The recruitment of anointed superstar Anthony Milford has put the Broncos on the back page for all the right reasons with 18 per cent of respondents to a poll currently running on NRL.com naming the Broncos as having the strongest-looking team for Round 1, ahead of the 2014 grand finalists in South Sydney and Canterbury (both 12 per cent).

But as he goes through the torture of an NRL pre-season for the 13th time, Lowrie said that it was up to the current playing group to reinstate that intimidation factor for which the Broncos were so well known.

"[Bennett] has only been back two weeks and we've only been running around a field as you've seen so that's not something that's just given out," Lowrie said of the Broncos' recapturing the aura they once had.

"You've got to earn that sort of respect and that's not something that just comes with a change of coach or a change in media opinion can provide. That's something that you've got to earn and us as players that have got the responsibility of wearing the Broncos logo at the moment have got to earn that, and that's something I know personally I will be and I'm sure the club will be certainly striving to get back that."

Lowrie was a 20-year-old back-rower at Newcastle the first time he lined up against the Broncos in 2004 when he faced off against a forward pack coached by Bennett and containing Shane Webcke, Corey Parker, Gorden Tallis, Dane Carlaw, Tonie Carroll and Sam Thaiday at Suncorp Stadium in front of more than 32,000 fans.

An under-strength Newcastle team given no hope of causing an upset that night got away with a 17-16 victory courtesy of a wobbly Kurt Gidley field goal but Lowrie conceded that when he first came into first grade lining up against the Broncos was as daunting as any challenge in the NRL.

"It was very exciting but very intimidating as well. A lot of those guys that you mentioned were idols and heroes and Origin stars and it was very intimidating playing against all those guys," said the 31-year-old.

"Back then it was very intimidating and certainly brought out your best footy because you were playing against guys you had always looked up to and you certainly had to try and make sure you held your own out there.

"I remember that day, we had a bit of an attitude of everyone giving it our best and not taking a backward step. He wouldn't remember but I remember having a bit of a verbal thing with Gordie on the night because, silly me, being immature and being a young buck trying to push our way in, that's what we did back then.

"That will still go down as one of the best wins of my career.

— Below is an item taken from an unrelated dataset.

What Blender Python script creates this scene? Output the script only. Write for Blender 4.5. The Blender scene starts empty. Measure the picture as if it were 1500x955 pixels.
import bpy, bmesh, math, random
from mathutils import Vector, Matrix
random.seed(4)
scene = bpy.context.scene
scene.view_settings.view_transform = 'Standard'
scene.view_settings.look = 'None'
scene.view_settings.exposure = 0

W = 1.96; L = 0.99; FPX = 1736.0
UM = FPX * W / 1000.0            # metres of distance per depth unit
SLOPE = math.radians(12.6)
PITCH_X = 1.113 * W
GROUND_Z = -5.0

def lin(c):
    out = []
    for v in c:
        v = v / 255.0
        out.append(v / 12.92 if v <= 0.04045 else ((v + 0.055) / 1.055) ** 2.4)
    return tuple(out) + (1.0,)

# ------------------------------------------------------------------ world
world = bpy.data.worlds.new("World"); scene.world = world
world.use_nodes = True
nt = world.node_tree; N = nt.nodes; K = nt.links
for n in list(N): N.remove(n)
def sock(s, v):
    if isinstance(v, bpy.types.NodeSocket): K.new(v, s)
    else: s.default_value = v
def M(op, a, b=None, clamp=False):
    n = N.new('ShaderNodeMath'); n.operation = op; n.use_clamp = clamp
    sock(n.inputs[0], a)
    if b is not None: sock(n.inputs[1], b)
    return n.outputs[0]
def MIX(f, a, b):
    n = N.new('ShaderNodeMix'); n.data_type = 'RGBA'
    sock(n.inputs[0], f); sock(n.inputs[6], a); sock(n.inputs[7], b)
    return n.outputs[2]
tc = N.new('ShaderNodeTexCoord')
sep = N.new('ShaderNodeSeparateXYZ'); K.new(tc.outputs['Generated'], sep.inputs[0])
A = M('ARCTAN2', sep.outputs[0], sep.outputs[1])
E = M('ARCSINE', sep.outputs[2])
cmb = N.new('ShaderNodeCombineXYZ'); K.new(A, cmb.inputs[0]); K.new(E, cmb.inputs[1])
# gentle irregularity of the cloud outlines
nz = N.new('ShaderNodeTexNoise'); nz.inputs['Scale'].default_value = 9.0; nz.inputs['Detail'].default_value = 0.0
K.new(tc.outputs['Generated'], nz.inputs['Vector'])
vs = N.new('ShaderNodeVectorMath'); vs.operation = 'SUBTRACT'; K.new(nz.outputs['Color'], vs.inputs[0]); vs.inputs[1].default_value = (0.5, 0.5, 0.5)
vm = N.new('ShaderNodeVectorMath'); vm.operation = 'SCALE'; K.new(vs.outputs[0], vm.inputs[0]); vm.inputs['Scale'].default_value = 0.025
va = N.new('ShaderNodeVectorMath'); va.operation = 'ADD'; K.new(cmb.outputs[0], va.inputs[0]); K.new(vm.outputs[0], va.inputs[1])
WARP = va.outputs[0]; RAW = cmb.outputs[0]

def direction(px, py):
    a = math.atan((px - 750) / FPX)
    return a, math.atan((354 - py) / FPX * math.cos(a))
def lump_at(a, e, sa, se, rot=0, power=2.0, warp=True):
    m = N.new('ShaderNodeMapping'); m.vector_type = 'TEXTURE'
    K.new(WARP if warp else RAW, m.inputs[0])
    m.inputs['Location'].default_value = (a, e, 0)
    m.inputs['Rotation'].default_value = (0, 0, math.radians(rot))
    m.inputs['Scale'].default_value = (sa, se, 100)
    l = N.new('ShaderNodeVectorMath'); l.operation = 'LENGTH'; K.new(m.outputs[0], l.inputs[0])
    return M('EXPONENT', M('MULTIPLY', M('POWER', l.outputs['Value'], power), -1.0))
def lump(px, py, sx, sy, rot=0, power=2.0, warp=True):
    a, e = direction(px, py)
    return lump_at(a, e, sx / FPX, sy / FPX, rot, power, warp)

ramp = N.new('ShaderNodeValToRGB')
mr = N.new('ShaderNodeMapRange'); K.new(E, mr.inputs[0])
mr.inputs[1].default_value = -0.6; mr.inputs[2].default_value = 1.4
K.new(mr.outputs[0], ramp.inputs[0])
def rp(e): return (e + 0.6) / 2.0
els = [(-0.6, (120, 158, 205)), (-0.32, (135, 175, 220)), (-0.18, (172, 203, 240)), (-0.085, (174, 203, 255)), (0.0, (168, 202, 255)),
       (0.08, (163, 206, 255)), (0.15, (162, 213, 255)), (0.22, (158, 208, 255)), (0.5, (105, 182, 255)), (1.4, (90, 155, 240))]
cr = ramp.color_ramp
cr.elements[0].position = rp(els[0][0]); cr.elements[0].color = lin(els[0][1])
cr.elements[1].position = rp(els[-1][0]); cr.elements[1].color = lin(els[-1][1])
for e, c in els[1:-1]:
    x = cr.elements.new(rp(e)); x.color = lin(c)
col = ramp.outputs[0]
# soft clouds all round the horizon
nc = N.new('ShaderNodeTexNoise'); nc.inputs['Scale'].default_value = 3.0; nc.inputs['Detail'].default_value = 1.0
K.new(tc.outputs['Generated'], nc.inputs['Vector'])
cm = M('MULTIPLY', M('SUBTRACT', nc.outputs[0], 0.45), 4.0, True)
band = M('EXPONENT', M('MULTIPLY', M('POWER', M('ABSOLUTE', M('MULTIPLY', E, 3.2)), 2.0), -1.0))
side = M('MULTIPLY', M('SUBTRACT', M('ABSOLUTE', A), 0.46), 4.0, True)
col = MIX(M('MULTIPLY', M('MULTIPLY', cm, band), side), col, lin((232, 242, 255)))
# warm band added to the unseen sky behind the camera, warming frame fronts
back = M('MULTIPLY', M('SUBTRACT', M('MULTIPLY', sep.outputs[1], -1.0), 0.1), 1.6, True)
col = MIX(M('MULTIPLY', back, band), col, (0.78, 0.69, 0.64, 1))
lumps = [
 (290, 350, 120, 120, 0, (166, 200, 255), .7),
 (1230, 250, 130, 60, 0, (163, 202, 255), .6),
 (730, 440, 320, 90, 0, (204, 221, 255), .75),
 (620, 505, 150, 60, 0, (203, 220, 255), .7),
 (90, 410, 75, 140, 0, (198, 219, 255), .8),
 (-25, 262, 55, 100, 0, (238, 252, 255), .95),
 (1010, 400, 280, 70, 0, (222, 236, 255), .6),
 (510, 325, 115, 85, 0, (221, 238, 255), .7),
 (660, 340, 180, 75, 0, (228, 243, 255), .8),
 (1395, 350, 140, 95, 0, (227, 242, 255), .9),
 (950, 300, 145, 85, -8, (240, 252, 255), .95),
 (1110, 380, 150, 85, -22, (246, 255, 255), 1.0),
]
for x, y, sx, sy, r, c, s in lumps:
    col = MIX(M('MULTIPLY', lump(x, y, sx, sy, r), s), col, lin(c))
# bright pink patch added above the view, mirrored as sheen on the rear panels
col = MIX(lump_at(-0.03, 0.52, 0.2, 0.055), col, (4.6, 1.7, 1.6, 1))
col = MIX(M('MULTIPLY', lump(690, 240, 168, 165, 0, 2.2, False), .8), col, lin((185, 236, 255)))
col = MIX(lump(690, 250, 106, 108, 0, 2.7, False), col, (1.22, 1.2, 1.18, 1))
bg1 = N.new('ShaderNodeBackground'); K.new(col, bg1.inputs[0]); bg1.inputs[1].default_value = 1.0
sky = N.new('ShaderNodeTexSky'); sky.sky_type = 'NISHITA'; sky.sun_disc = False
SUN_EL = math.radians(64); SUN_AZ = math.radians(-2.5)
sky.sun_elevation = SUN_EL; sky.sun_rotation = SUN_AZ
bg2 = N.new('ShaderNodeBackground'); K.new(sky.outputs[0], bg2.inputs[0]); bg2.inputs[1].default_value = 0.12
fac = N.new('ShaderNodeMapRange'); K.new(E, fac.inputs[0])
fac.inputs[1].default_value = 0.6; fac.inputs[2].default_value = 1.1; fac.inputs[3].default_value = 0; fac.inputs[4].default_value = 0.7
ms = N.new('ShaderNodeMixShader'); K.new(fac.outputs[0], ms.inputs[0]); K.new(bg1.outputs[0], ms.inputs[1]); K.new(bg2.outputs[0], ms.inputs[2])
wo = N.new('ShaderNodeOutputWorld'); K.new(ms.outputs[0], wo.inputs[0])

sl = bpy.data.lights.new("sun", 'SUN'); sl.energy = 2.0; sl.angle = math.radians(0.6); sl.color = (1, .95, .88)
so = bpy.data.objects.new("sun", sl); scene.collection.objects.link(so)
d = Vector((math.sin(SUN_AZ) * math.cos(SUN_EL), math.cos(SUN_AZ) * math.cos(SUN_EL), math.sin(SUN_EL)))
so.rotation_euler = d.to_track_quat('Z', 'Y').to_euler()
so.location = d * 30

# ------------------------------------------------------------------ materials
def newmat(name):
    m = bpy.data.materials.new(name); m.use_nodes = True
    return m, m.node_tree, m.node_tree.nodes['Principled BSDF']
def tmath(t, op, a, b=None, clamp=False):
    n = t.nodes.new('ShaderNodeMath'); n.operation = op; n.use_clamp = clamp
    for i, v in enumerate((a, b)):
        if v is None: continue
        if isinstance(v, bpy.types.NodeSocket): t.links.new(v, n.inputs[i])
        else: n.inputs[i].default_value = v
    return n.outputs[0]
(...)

I think Ben Kennedy might have pulled out on the eve of the game or he might have got hurt really early on, we were without 'Joey' (Andrew Johns) and a host of our main guys and no one had given us any chance up against a star-studded line-up that you just named."

The return of Bennett and the stamp he has already put on the club has many believing the Broncos are positioning to re-establish themselves as one of the NRL's true powerhouses.

They have failed to progress past the first week of the finals since Darren Lockyer's final season in 2011, and after 12 years in the NRL Lowrie is excited to finally have the opportunity to play in a Wayne Bennett-coached team.

"Wayne's a guy who I've met a couple of times through my travels but I've never had anything to do with him football-wise," said Lowrie, who said his encounters in pre-season thus far amount to little more than "walking past him once or twice".

"He's a guy who probably throughout my career I was hoping to be coached by at some stage but I certainly didn't think it was ever going to happen. I never thought I'd end up at the Broncos but I'm here now and really enjoying it.

"After being coached by some really good coaches he is a guy who I probably thought I'd never get the chance to be coached by but I really wanted to and I'm glad that I've got the opportunity.

"It's certainly exciting, changing things again and seeing how someone else operates, and obviously one of if not the best in the game. I'm excited to be coached by him and pick his brain on some things and see how he operates and how hopefully I can get the best out of myself under him."